Initially Rotor DC handled most deconstruction and preparation work itself. Over time it introduced a buyback system for reclaimed elements, purchasing material from private sellers and especially from contractors and demolition crews.
“What we found out is that it was not a matter of skill from their side—they usually know how to do that properly,” Ghyoot said. “But if you bring a bit of money into the mix, then they are ready to [put in] the effort because there is something in it for them.”
AI, digital tools can support material recovery
Markopoulou and colleagues are exploring how digital tools and artificial intelligence could improve recovery of valuable reusable components—solid timber, stone, steel and brick—from demolition projects. Their approach treats cities as huge material reservoirs and uses data sources such as Google Street View, aerial imagery, 3D scans, cadastral records and permits to estimate what materials are contained in buildings, when they might become available and in what quantities.
The method has been tested in cities including Barcelona, New Delhi, Helsinki and Singapore. “We cannot yet predict every reusable window or beam, but we can already estimate urban material stocks well enough to plan for reuse at city scale,” Markopoulou said. “AI can’t tell you everything inside a building, but it can radically improve how we predict urban material stocks before demolition or renovation even starts.”

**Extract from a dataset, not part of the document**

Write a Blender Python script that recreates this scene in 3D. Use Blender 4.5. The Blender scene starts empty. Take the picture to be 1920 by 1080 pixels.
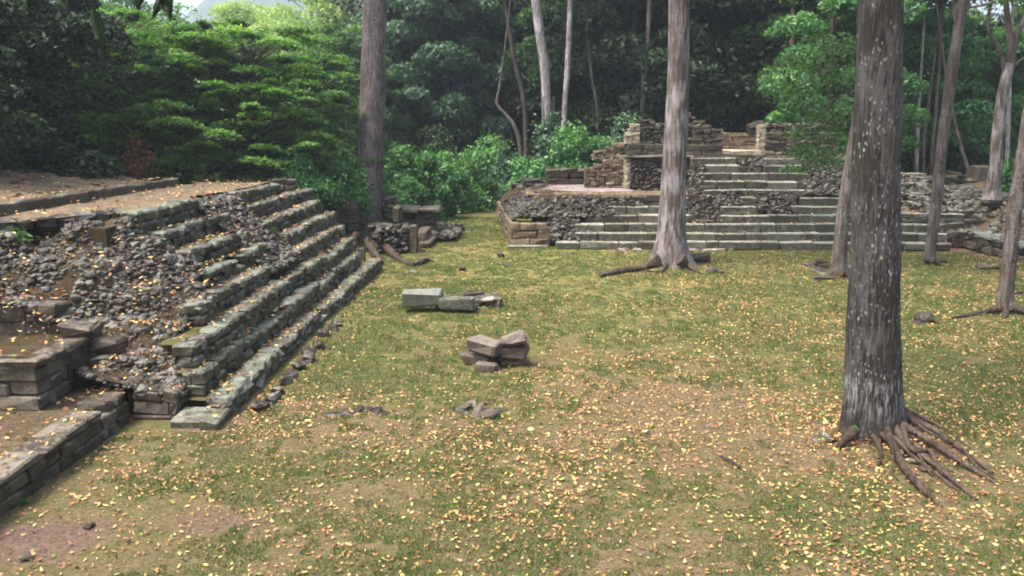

She said these digital capabilities will need policy support. Mandatory energy performance certificates have already nudged construction toward sustainability; material and building passports—which record detailed information about the elements that make up a structure—could help plan for reuse and shift how buildings are conceived.
“It’s a change of mentality, because buildings were always thought to be permanent,” Markopoulou said. “We need to design while taking into consideration where our materials will go after the lifespan of the building is over.”